A’la menawarkan sebagai salah satu solusi adalah pengembangan
teologi transformatif. Teologi yang selama ini berkembang adalah teologi
spekulatif yang hanya menekankan pada aspek keimanan tanpa mengaitkannya dengan
ajaran Islam yang lain (h. 100). Pada titik inilah maka teologi transformatif
penting artinya.
Teologi transformatif yang dirumuskan seharusnya memiliki efek
ganda. Ke dalam, teologi tersebut dapat menumbuhkan keberimanan yang kokoh pada
setiap pengikutnya. Sementara pada saat sama, keberimanan ini dapat menjadi
sumber energi untuk mendorong aktualisasi nilai-nilai dan etos sosial-moral
yang intrinsik (h. 102). Efek ganda ini menjadikan teologi tidak hanya bersifat
spekulatif, tetapi juga mengejawantahkan efek transformatif secara lebih luas.
Artikel dengan judul “Otoritas Kebenaran dalam Teologi Islam: Mengkritisi
Teologi Islam dan Urgensi Pengembangan Teologi Kritis” bisa dianggap sebagai
pelengkap artikel sebelumnya. Pada tulisan ini Abd. A’la menjelaskan bahwa akar
dari munculnya keberagamaan yang “pasif” dan eksklusif adalah teologi (h. 106).
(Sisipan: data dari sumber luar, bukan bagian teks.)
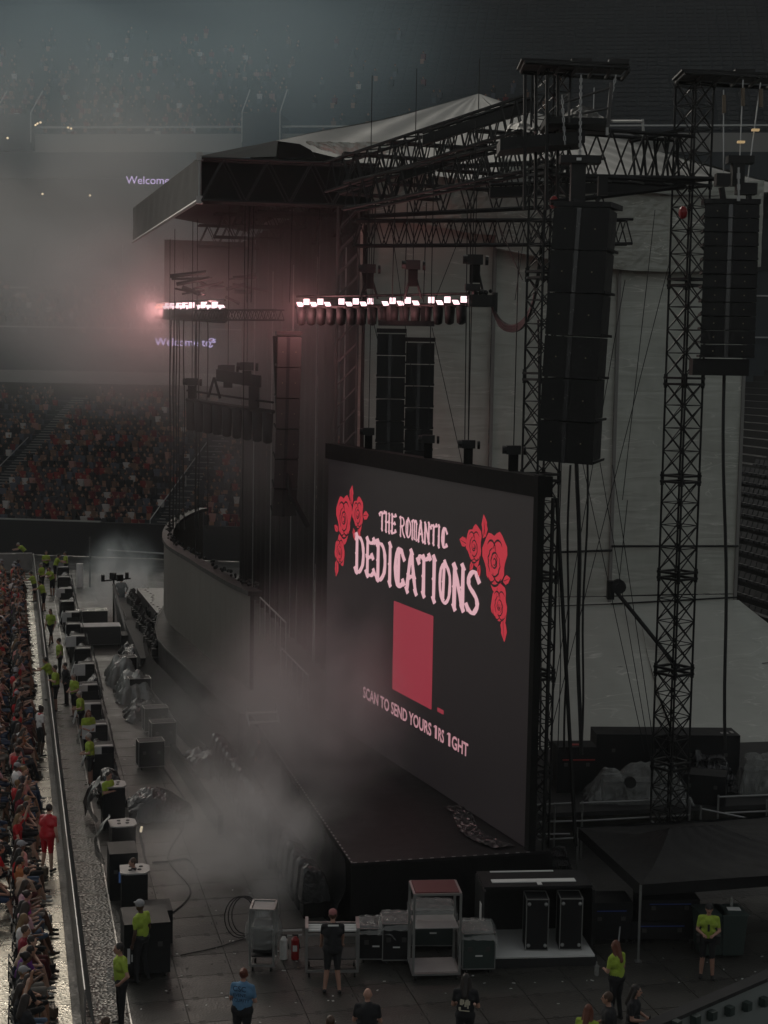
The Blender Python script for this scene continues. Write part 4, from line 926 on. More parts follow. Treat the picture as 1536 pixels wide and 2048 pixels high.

Karena A’la menyarankan agar teologi direkonstruksi dengan mempertimbangkan
terhadap persoalan konkret yang dihadapi umat. A’la menawarkan apa yang
disebutnya sebagai “teologi kritis”. Bagi A’la, teologi kritis perlu
didialogkan karena paradigma yang dianutnya menjanjikan suatu pemahaman agama
yang lebih menyeluruh sehingga diharapkan memberikan nilai-nilai transformatif
dalam keberagamaan umat (h. 116). Sayangnya, buku ini belum mengeksplorasi
lebih jauh bagaimana bangunan teologi kritis yang ditawarkan. Buku ini baru
menegaskan tentang signifikansi teologi kritis.
* * *
Saya mendapatkan buku ini dari Gus Ahmad Karomi. Ketika buku ini
akan terbit, beliau memposting di facebook. Segera saya pesan. Tidak butuh waktu
lama. Buku pun sampai. Sebagaimana biasanya, saya tidak bisa langsung membaca
buku ini sampai tuntas. Terlalu banyak alasan, mulai sibuk, males, hingga
beribu daftar lainnya. Sampai, tanpa sadar ternyata buku ini sudah tamat saya
baca. Giliran mau membuat reviewnya, berbagai alasan pun kembali dibuat. Tapi
alhamdulillah, akhirnya catatan sederhana ini selesai di buat.